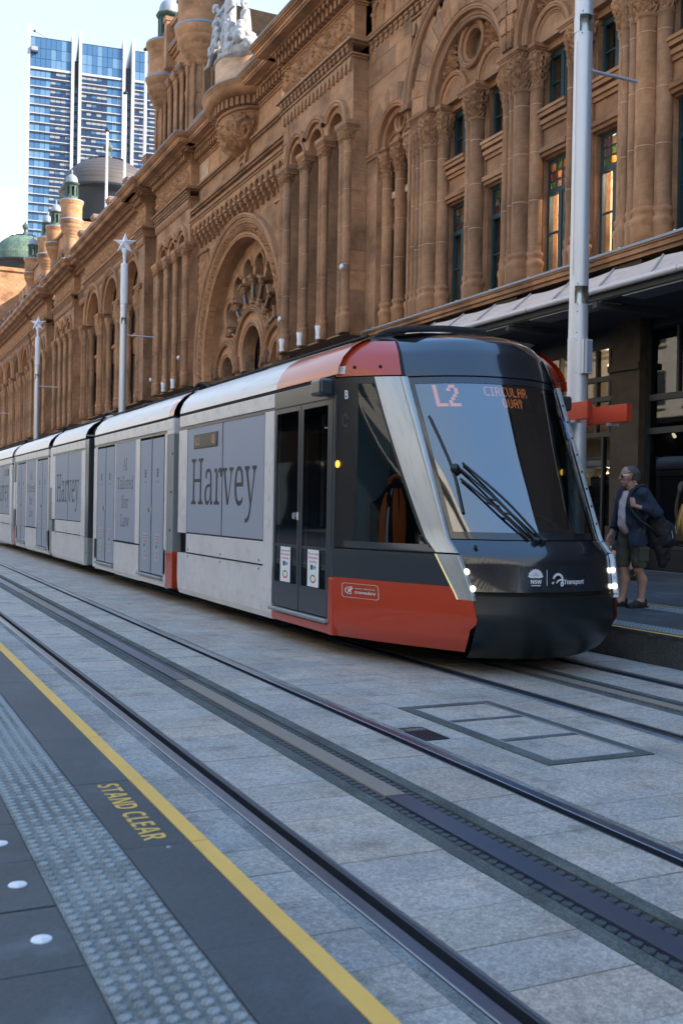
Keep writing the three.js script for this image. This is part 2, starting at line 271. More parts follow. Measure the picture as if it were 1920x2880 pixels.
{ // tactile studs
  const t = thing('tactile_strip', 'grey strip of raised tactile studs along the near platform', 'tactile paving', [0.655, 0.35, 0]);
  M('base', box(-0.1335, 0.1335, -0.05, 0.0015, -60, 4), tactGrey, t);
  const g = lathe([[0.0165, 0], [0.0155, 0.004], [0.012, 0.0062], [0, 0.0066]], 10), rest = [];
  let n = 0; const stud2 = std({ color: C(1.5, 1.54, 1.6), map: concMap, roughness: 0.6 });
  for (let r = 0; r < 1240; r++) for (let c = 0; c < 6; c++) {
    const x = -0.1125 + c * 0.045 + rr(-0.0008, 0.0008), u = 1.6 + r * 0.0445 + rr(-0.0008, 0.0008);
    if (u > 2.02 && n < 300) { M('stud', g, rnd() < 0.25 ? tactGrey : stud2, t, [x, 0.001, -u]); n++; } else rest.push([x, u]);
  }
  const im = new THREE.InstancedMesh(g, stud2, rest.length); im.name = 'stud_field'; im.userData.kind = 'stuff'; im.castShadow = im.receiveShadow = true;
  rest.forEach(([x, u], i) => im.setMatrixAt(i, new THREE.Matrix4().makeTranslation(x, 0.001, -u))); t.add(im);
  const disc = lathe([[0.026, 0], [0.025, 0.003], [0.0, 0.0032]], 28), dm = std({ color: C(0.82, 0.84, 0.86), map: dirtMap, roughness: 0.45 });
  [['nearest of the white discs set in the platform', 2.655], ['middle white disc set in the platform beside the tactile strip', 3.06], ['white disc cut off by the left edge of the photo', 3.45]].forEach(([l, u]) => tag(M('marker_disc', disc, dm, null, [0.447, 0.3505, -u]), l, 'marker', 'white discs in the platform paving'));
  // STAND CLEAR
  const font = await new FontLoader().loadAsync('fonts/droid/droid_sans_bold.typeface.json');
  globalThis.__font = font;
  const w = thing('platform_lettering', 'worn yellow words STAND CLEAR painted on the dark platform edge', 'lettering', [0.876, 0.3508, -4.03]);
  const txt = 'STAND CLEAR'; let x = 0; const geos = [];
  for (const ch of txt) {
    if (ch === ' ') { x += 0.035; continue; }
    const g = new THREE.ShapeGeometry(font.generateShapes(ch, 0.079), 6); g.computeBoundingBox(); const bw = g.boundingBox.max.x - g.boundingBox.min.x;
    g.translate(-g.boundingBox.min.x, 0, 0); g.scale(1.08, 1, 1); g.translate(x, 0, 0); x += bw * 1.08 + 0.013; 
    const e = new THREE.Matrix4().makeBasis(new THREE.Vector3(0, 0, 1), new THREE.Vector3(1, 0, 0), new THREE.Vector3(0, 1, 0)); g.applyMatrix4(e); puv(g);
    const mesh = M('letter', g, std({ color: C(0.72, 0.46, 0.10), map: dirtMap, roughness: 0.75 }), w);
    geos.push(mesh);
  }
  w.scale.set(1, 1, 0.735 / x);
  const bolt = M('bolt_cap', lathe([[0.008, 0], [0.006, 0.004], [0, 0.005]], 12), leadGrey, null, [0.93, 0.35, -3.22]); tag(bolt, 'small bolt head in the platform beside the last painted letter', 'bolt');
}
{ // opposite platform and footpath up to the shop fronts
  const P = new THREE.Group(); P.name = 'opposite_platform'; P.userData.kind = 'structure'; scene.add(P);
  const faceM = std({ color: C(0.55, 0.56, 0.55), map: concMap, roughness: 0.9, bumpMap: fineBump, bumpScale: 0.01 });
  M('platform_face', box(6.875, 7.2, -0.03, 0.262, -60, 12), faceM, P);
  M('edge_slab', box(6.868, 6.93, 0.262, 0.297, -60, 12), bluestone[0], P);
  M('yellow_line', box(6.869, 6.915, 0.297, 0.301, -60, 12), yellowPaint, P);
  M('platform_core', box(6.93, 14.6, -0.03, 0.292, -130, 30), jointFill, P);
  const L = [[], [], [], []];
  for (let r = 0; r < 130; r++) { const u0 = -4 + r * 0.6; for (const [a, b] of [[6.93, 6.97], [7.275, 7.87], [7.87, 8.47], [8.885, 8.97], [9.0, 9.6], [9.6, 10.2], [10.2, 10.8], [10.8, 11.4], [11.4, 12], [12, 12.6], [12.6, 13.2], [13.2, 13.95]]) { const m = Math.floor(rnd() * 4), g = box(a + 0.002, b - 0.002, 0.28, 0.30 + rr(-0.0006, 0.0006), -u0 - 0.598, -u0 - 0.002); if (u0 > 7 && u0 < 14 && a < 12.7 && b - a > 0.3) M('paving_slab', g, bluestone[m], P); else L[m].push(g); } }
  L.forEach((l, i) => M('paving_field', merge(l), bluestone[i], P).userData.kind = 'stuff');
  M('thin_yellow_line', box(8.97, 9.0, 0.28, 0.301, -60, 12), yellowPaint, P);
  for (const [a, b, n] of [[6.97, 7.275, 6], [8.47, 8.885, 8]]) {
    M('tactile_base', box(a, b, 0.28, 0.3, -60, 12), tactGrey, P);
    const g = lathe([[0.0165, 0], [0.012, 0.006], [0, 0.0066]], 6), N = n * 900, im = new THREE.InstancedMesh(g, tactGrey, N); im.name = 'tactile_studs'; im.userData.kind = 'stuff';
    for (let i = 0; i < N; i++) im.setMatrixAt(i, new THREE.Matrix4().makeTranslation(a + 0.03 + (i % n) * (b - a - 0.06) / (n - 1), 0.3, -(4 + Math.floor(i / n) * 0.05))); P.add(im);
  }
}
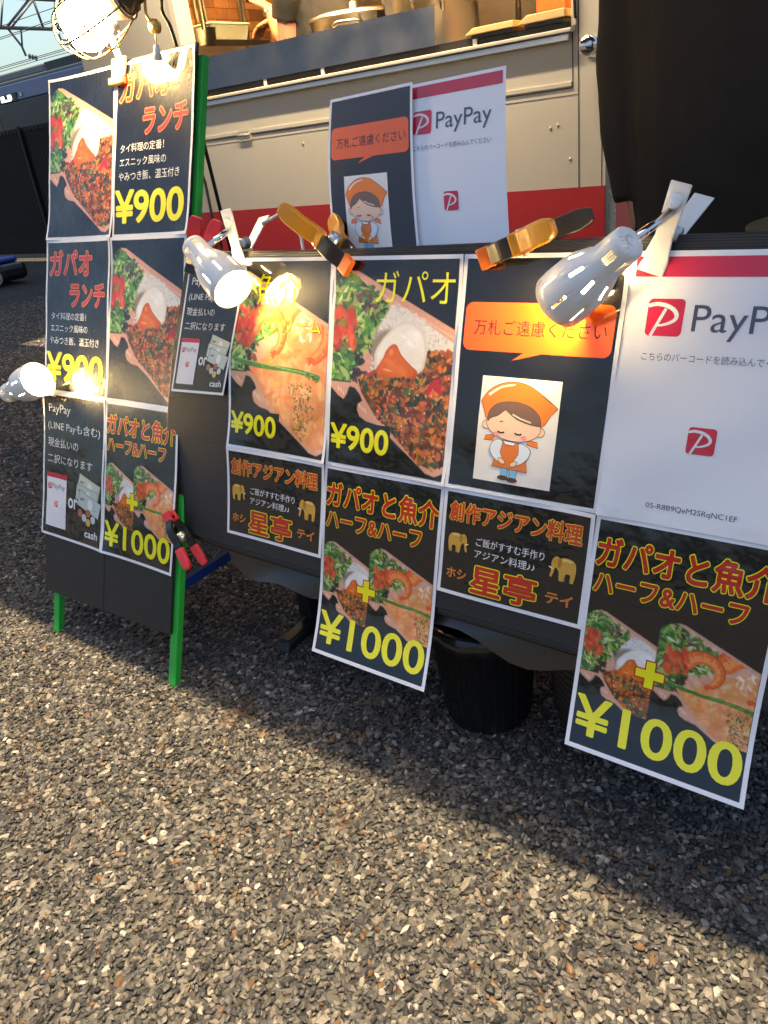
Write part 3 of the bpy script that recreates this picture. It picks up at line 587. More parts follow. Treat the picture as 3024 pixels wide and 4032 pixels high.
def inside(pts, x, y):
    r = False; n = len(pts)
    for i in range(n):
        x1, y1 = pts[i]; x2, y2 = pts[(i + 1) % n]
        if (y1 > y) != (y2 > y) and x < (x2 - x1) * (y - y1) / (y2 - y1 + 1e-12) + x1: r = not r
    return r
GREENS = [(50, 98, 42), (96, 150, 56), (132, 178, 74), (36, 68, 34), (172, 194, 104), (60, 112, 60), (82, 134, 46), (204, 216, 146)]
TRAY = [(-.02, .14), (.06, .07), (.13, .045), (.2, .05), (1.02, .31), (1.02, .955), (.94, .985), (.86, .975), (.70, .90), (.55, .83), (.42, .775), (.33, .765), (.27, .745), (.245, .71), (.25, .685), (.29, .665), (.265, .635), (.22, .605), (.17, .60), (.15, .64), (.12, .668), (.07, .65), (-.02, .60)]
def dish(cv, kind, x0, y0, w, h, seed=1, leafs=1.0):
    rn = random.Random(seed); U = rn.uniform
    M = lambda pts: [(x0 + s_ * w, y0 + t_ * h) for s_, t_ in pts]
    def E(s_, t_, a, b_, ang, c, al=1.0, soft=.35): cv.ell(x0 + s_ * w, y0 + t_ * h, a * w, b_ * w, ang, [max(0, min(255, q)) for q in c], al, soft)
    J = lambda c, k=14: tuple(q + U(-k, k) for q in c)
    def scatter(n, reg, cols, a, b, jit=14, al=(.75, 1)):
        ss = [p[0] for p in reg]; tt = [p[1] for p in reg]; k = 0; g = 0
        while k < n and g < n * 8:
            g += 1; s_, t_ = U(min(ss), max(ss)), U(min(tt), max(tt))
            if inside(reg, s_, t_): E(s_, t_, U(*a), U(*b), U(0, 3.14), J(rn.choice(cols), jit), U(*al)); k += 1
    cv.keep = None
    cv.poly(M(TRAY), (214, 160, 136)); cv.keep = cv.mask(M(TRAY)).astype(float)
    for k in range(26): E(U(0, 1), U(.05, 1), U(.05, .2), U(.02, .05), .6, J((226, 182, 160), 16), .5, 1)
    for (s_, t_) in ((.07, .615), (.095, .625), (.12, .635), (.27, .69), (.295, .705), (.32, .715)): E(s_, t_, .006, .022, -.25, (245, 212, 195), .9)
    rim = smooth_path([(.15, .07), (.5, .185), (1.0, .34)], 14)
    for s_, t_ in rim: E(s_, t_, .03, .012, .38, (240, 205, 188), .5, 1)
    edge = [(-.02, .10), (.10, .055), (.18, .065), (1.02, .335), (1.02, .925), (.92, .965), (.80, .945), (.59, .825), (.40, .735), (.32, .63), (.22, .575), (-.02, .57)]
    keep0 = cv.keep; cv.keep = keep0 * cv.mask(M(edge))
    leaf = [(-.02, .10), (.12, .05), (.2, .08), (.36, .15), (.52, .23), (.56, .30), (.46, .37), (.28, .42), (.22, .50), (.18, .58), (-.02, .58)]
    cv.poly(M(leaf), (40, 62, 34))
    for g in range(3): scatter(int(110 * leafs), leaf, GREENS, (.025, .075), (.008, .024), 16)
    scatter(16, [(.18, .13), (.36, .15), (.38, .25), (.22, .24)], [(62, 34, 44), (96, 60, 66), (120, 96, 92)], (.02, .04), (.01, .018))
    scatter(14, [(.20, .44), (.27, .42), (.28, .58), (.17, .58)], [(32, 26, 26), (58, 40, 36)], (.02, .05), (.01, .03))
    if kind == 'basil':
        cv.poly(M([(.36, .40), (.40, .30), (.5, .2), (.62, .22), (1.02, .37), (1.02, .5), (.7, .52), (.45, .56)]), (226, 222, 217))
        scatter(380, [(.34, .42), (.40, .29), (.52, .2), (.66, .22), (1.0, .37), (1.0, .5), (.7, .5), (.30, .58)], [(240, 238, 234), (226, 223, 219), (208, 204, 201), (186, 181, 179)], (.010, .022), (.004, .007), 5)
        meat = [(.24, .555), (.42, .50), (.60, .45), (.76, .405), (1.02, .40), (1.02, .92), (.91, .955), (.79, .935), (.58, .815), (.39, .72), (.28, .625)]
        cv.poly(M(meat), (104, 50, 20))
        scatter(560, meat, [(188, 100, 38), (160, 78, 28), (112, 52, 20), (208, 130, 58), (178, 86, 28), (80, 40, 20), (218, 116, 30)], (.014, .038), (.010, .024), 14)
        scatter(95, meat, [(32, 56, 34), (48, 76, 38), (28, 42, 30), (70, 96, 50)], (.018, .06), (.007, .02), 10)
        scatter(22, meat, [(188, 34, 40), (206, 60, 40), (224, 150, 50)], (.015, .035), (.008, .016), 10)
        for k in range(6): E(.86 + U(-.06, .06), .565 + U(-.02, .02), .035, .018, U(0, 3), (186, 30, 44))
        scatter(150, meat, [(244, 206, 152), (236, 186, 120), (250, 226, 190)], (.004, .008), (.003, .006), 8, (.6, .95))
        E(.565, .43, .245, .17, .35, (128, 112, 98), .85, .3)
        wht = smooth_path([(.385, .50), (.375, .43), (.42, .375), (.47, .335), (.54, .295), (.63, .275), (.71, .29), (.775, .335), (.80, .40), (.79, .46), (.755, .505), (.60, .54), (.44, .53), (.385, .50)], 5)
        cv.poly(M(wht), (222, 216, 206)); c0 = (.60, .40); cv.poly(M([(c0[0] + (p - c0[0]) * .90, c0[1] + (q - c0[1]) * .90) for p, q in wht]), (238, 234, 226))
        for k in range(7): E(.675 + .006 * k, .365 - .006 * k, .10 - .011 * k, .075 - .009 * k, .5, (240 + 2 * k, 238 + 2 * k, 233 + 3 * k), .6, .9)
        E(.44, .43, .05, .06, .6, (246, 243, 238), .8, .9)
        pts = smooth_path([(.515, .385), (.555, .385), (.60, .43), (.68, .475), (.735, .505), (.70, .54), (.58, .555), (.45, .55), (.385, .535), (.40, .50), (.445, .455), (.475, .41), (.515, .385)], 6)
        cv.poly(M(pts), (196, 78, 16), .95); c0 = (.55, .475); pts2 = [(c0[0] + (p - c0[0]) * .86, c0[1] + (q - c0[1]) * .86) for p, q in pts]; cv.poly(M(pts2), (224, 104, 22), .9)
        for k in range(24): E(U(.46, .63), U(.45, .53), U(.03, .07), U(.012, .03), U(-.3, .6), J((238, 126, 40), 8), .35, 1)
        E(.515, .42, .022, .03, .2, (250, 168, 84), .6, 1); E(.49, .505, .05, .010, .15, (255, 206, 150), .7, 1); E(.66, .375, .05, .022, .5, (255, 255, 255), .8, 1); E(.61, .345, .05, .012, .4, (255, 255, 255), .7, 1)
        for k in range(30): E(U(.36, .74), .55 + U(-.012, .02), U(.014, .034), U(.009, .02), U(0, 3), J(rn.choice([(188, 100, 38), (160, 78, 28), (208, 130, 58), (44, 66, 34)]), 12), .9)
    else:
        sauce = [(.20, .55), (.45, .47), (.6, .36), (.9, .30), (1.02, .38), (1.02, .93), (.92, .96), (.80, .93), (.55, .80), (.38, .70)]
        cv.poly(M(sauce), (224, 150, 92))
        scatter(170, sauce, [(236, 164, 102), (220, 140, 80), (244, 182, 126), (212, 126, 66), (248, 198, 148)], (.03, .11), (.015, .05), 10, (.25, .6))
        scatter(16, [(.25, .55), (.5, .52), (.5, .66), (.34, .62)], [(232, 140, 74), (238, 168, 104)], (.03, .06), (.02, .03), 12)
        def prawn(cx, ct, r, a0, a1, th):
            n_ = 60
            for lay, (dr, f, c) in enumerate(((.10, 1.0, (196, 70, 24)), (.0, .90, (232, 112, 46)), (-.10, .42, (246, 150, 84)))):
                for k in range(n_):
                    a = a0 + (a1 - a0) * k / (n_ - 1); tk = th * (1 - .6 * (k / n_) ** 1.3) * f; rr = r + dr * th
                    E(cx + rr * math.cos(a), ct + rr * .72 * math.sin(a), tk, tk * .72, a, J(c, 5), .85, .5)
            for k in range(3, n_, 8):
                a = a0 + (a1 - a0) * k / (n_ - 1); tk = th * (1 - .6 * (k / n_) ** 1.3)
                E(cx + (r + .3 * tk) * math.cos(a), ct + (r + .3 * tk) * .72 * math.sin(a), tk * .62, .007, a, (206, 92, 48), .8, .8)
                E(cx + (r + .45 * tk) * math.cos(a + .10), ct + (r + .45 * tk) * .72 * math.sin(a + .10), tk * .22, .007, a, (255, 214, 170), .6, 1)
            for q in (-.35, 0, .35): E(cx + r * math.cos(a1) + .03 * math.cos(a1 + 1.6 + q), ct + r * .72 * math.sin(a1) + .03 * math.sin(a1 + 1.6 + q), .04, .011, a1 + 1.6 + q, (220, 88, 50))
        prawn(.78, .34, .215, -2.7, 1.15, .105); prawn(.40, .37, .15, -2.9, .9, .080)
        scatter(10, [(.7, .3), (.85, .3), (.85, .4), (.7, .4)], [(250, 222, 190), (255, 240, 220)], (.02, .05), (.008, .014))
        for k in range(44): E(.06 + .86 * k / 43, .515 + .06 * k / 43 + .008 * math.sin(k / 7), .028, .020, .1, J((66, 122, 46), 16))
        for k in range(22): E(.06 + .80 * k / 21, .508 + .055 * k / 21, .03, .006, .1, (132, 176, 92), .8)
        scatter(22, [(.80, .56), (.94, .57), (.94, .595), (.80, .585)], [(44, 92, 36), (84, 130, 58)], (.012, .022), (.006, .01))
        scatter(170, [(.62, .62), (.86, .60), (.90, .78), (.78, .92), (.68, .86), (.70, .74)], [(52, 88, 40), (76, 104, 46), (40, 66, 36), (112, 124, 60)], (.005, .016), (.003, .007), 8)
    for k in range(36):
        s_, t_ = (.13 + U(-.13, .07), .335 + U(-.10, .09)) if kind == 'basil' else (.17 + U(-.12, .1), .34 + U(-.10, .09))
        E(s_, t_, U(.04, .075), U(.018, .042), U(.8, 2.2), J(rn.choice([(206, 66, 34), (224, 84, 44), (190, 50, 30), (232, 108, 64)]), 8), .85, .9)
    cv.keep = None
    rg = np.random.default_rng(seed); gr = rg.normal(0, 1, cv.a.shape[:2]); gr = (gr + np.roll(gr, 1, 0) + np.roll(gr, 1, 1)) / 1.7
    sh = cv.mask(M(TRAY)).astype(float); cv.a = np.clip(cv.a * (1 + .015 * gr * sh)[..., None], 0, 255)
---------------
Copy each line above that contains the string "part".

Keep writing the three.js script for this image. This is part 2, starting at line 271. More parts follow. Measure the picture as if it were 1920x2880 pixels.
Write part 3 of the bpy script that recreates this picture. It picks up at line 587. More parts follow. Treat the picture as 3024 pixels wide and 4032 pixels high.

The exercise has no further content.